Ach, das war schief gesungen? Und ich hab geglaubt, auf dem Balkan muss das so sein, damit man Lied und Sänger abnimmt, wie dramatisch traurig das alles doch ist.… Nä, nä, nä, ich kann diesem in dieser Gegend garantiert megabeliebten und ‑erfolgreichen Musikstil einfach selten mal was abgewinnen.

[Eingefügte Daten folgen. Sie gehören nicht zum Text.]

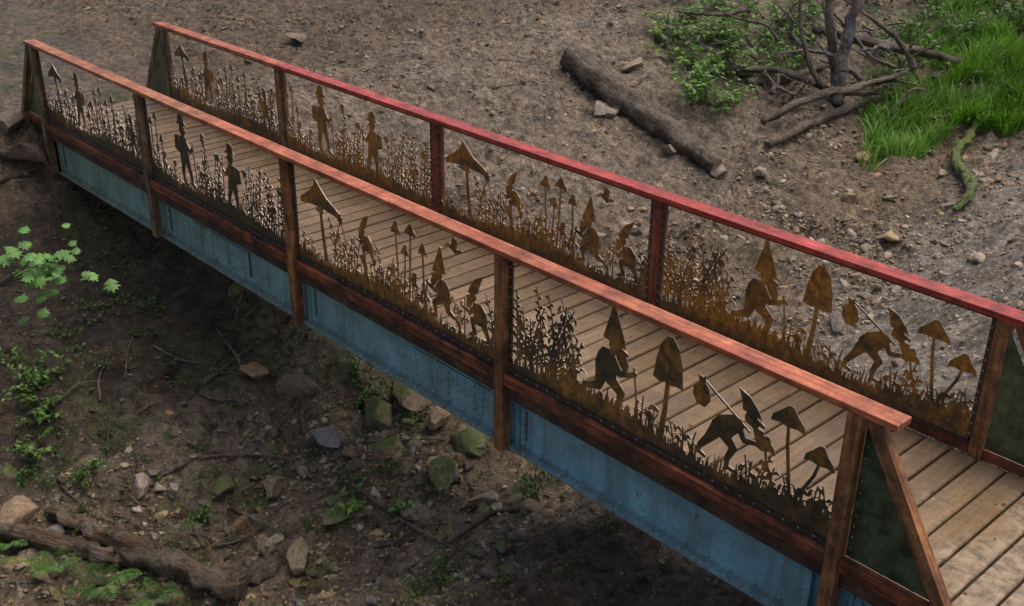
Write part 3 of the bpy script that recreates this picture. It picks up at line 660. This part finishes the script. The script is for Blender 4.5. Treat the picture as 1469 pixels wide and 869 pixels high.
def p1():
    F_=Fld(); base(F_,1,.10,.17); umbrella(F_,.45,.12,.66,.42,.2); stander(F_,1.12,.16,.70,-1)
    for q,h in ((1.62,.68),(1.78,.74),(1.93,.62),(2.1,.7)): cone(F_,q,.12,h,.10,.07,.03,.009)
    stander(F_,2.55,.15,.5); plants(F_,3,[(.05,.9,11,.2,.5,[0,1,4]),(.65,.95,4,.3,.6,[0,3]),(1.3,2.35,18,.2,.6,[0,1,3,4]),(2.3,2.84,8,.3,.66,[0,1,4])]); return F_
def p2():
    F_=Fld(); base(F_,2,.10,.16)
    for q,h in ((.08,.66),(.2,.74),(.3,.5)): cone(F_,q,.12,h,.10,.08,.02,.010)
    stander(F_,.82,.14,.80,1); stander(F_,1.82,.13,.72,-1)
    plants(F_,5,[(.05,.6,8,.15,.42,[0,1,4]),(1.12,1.55,8,.4,.78,[0,3,4]),(1.05,1.6,8,.15,.35,[0,1]),(2.05,2.84,16,.25,.7,[0,1,1,4])]); return F_
def p3():
    F_=Fld(); base(F_,3.3,.08,.17); umbrella(F_,.42,.12,.62,.62,.27); croucher(F_,1.12,.3,.47,-1); F_.chain([(1.08,.12,.03),(1.1,.25,.025),(1.06,.32,.04)])
    cone(F_,1.56,.12,.72,.14,.11,-.03,.010); cone(F_,1.76,.12,.76,.16,.10,.04,.011); cone(F_,1.92,.12,.64,.12,.10,-.02,.010); cone(F_,1.68,.12,.56,.11,.09,.03,.010)
    walker(F_,2.14,.13,.64,-1); croucher(F_,2.6,.12,.58,-1)
    F_.chain([(2.2,.8,.004),(2.26,.84,.014),(2.34,.80,.022),(2.42,.82,.008)]); F_.poly([(2.28,.82),(2.36,.81),(2.36,.9),(2.31,.92)])
    plants(F_,8,[(.1,.4,3,.12,.25,[0,1]),(.6,.98,9,.2,.55,[0,1,4]),(1.22,1.55,7,.2,.5,[0,1,1]),(1.5,2.0,9,.15,.4,[0,1,4]),(2.34,2.46,2,.15,.4,[1,0]),(2.76,2.84,3,.3,.5,[1,0])]); return F_
def p4():
    F_=Fld(); base(F_,4.9,.08,.18)
    walker(F_,1.04,.14,.80,1); bell(F_,1.54,.12,.56,.26,.34,.03); carrier(F_,2.08,.14,.66,1)
    cone(F_,2.48,.12,.66,.26,.14,-.08,.013); cone(F_,2.34,.12,.42,.16,.10,-.12,.010); cone(F_,2.72,.12,.50,.22,.13,.16,.012)
    for q in ((1.4,.24),(2.72,.22),(1.44,.31),(2.64,.26),(2.78,.24)):
        F_.cap(q[0],.1,.004,q[0],q[1],.004); F_.cap(q[0]-.03,q[1],.014,q[0],q[1]+.01,.020); F_.cap(q[0]+.03,q[1],.014,q[0],q[1]+.01,.020)
    plants(F_,11,[(.05,.24,4,.45,.8,[2,0]),(.2,.72,13,.3,.76,[1,0,1]),(.05,.74,12,.12,.38,[0,1,4]),(1.24,1.44,4,.12,.30,[0,1]),(1.62,1.82,5,.1,.28,[0,1]),(2.2,2.34,4,.15,.34,[1,0]),(2.36,2.64,6,.1,.28,[0,1]),(2.7,2.84,3,.15,.35,[0,1])]); return F_
def march(F_,name):
    f_=F_.f; V=[];Fq=[];vd={}
    def gv(i,j):
        k=(i,j)
        if k not in vd: vd[k]=len(V); V.append((F_.x[i],0,F_.y[j]))
        return vd[k]
    def ev(i,j,i2,j2):
        if (i2,j2)<(i,j): i,j,i2,j2=i2,j2,i,j
        k=(i,j,i2,j2)
        if k not in vd:
            a,b=f_[i,j],f_[i2,j2]; t=min(max(a/(a-b),.03),.97); vd[k]=len(V)
            V.append((F_.x[i]+(F_.x[i2]-F_.x[i])*t,0,F_.y[j]+(F_.y[j2]-F_.y[j])*t))
        return vd[k]
    inn=f_<0; cnt=inn[:-1,:-1].astype(int)+inn[1:,:-1]+inn[1:,1:]+inn[:-1,1:]
    for i,j in np.argwhere(cnt>0):
        i=int(i);j=int(j); cs=[(i,j),(i+1,j),(i+1,j+1),(i,j+1)]
        if cnt[i,j]==4: Fq.append([gv(*c) for c in cs]); continue
        pl=[]
        for k in range(4):
            a=cs[k];b=cs[(k+1)%4]
            if inn[a]: pl.append(gv(*a))
            if inn[a]!=inn[b]: pl.append(ev(*a,*b))
        Fq.append(pl)
    me=bpy.data.meshes.new(name); me.from_pydata(V,[],Fq); me.materials.append(M_steel); me.materials.append(M_edge); return me
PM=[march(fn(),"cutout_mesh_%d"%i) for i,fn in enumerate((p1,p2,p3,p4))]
def railing(y,s,tag):
    E=bpy.data.objects.new("railing_"+tag,None); COL.objects.link(E); E.parent=BR
    yc=y+s*.03
    for i in range(5):
        mt=[M_postd,M_postd,M_post,M_post,M_post][i] if s<0 else [M_postd,M_post,M_postr,M_postr,M_post][i]
        beam("post_%d"%i,(i*SP,yc,-.63 if s<0 else -.6),(i*SP,yc,RZ-.047),.09,.095,mt,E,up=(1,0,0))
    cuts=[-.15,4.55,8.3,12.27] if s<0 else [-.15,3.06,7.6,12.27]
    ms=[M_railo,M_railm,M_railm] if s<0 else [M_railm,M_railr,M_railr]
    for k in range(3): beam("top_rail_%d"%k,(cuts[k]+.002,y+s*.015,RZ-.022),(cuts[k+1]-.002,y+s*.015,RZ-.022),.15,.044,ms[k],E,bev=.006)
    pts=[]
    for i in range(4):
        x0=i*SP+.05; x1=(i+1)*SP-.05
        beam("bottom_rail_%d"%i,(x0,yc,.035),(x1,yc,.035),.07,.085,M_sill,E)
        box("bottom_angle_%d"%i,(x0+.001,y-.022,.0805),(x1-.001,y+.022,.094),M_dark,E,.002)
        box("bottom_angle_leg_%d"%i,(x0+.002,y+s*.016-.005,.0945),(x1-.002,y+s*.016+.005,.128),M_dark,E,.002)
        box("top_angle_%d"%i,(x0+.001,y-.016,1.055),(x1-.001,y+.016,1.0825),M_dark,E,.002)
        for xx in (x0+.016,x1-.016):
            box("side_angle_%d"%i,(xx-.0155,y-.010,.1285),(xx+.0155,y+.010,1.054),M_dark,E,.002)
            for k in range(11): pts.append((xx,y+s*.012,.16+k*.083)); pts.append((xx,y-s*.012,.16+k*.083))
        for k in range(1,26): pts.append((x0+k*(x1-x0)/26,y+s*.023,.113))
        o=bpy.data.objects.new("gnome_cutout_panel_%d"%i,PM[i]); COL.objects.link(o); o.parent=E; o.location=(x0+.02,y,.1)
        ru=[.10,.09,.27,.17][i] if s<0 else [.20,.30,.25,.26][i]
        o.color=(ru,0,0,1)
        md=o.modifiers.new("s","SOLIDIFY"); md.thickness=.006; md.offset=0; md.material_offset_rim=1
    bolts("bolts",pts,.008,M_bolt,E)
    for e,sx in ((0,-1),(4,1)):
        xe=e*SP; mt=M_post if e else M_postd
        beam("brace_%d"%e,(xe+sx*.10,yc,RZ-.05),(xe+sx*.80,yc,-.08),.075,.085,mt,E)
        beam("brace_sill_%d"%e,(xe+sx*.05,yc,.035),(xe+sx*.70,yc,.035),.07,.085,M_sill,E)
        bm=bmesh.new(); vs=[bm.verts.new((xe+sx*a,y+b,c)) for b in (-.003,.003) for a,c in ((.052,.085),(.052,1.0),(.64,.085))]
        bm.faces.new(vs[:3]);bm.faces.new(vs[3:][::-1])
        for k in range(3): bm.faces.new((vs[k],vs[(k+1)%3],vs[3+(k+1)%3],vs[3+k]))
        bmesh.ops.recalc_face_normals(bm,faces=bm.faces[:])
        me=bpy.data.meshes.new("end_sheet"); bm.to_mesh(me); bm.free(); link(me,"end_sheet_%d"%e,M_mesh,E)
        bolts("end_bolts",[(xe+sx*.075,y+s*.005,.15+k*.08) for k in range(10)],.008,M_bolt,E)
    beam("edge_beam",(-.7,y,-.085),(13.4,y,-.085),.05,.11,M_under,E)
railing(0,-1,"near"); railing(W,1,"far")
def girder(y,s,tag):
    E=bpy.data.objects.new("girder_"+tag,None); COL.objects.link(E); E.parent=BR
    yo=y-s*.02; yw=y-s*.085; yi=y-s*.16; x0,x1=.12,13.3
    lo=lambda a,b:(min(a,b),max(a,b))
    def bx(n,xa,xb,ya,yb,za,zb,bev=.003,mt=M_paint): a,b=lo(ya,yb); return box(n,(xa,a,za),(xb,b,zb),mt,E,bev)
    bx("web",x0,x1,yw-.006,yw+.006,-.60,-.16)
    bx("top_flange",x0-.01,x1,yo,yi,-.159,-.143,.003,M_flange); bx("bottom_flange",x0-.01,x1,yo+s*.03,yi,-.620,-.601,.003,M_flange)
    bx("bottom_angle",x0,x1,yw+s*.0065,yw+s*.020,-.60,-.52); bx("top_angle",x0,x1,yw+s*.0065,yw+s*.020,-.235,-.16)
    pts=[]
    for i in range(5):
        for dx in (-.17,.12):
            xx=i*SP+dx
            if xx<x0: continue
            bx("stiffener",xx,xx+.012,yo-s*.003,yw+s*.021,-.599,-.16,.002); bx("stiffener_leg",xx+.0125 if dx>0 else xx-.0505,xx+.0625 if dx>0 else xx-.0005,yw+s*.0205,yw+s*.030,-.598,-.162,.002)
            for k in range(6): pts.append((xx+(.04 if dx>0 else -.025),yw+s*.034,-.55+k*.068))
    for cx,w in ((4.35,1.2),(8.28,1.15)):
        bx("splice_plate",cx-w/2,cx+w/2,yw+s*.0205,yw+s*.032,-.515,-.24)
        for a in range(10):
            for b in range(4): pts.append((cx-w/2+.07+a*(w-.14)/9,yw+s*.036,-.48+b*.068))
    for a in range(66): pts.append((x0+.1+a*.2,yw+s*.024,-.56)); pts.append((x0+.1+a*.2,yw+s*.024,-.20))
    for a in range(66): pts.append((x0+.1+a*.2,yo+s*.012,-.598))
    bolts("rivets",pts,.019,M_paint,E)
girder(0,-1,"near"); girder(W,1,"far")
for i in range(5): box("cross_beam_%d"%i,(i*SP+.3,.19,-.50),(i*SP+.4,W-.19,-.215),M_paint,BR)
box("abutment_seat",(-.8,.05,-.95),(.05,W-.05,-.205),M_under,BR,.02)

# ------------------------------------------------------------- light
w=bpy.data.worlds.new("World"); scene.world=w; w.use_nodes=True; nt=w.node_tree
sky=nt.nodes.new("ShaderNodeTexSky"); sky.sky_type='NISHITA'; sky.sun_disc=False
el=math.radians(70)
sky.sun_elevation=el; sky.dust_density=6; sky.ozone_density=.2; sky.air_density=1.0
sd=Vector((.15,.5,0)).normalized()*math.cos(el)+Vector((0,0,math.sin(el)))
sky.sun_rotation=math.atan2(sd.x,sd.y)
nt.links.new(sky.outputs[0],nt.nodes["Background"].inputs[0]); nt.nodes["Background"].inputs[1].default_value=.15
sl=bpy.data.lights.new("sun","SUN"); sl.energy=1.35; sl.angle=math.radians(55); sl.color=(1,.92,.80)
so=bpy.data.objects.new("sun",sl); COL.objects.link(so); so.rotation_euler=sd.to_track_quat('Z','Y').to_euler(); so.location=(0,0,20)
scene.view_settings.view_transform='Standard'; scene.view_settings.look='None'; scene.view_settings.exposure=0
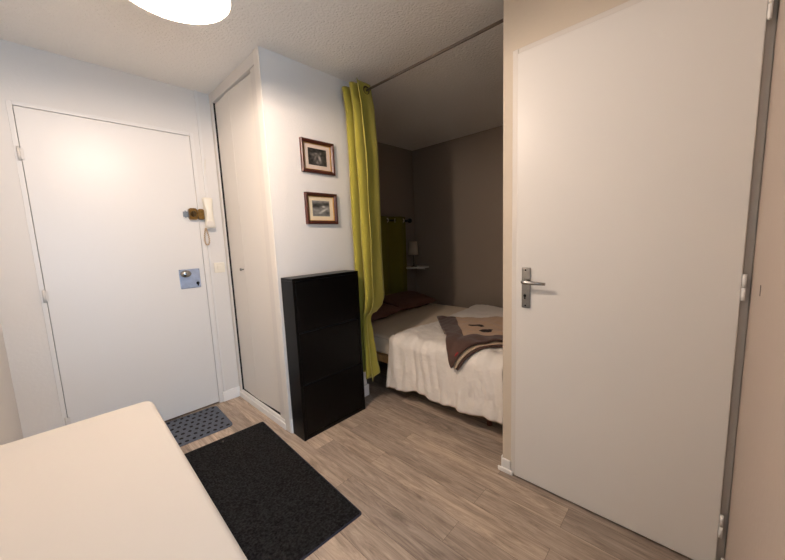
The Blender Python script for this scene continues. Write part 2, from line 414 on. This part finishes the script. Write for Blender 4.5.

Kann auch nicht beurteilen, ob das nun besonders altbacken ist, es ist halt.…Hardcore-Balkan-Herzschmerz
Wo du gerade Kompromisskandidat erwähnst und um deine eigenen Worte zu zitieren. [quote]Mit anderen Worten: Kroatien schickt sein zweitbestes Lied nach Moskau. Na bravo![/quote] Das ist doch eigentlich genau das wovor man bei dem diesjährigen ESC ebenfalls Angst haben muss. Es gewinnt nur das zweitbeste Lied weil keine Einigkeit herrscht. Empfinde ich auch als Sauerei. 😡 Na gut, es sei denn mein Favorit würde davon profitieren. 😉
so müsste sich das ganze eigentlich anhören wenn´s ned schief gesungen wird, ab 1:45min … http://www.youtube.com/watch?v=F15rlTZBKI4 hört sich garned so schlecht an …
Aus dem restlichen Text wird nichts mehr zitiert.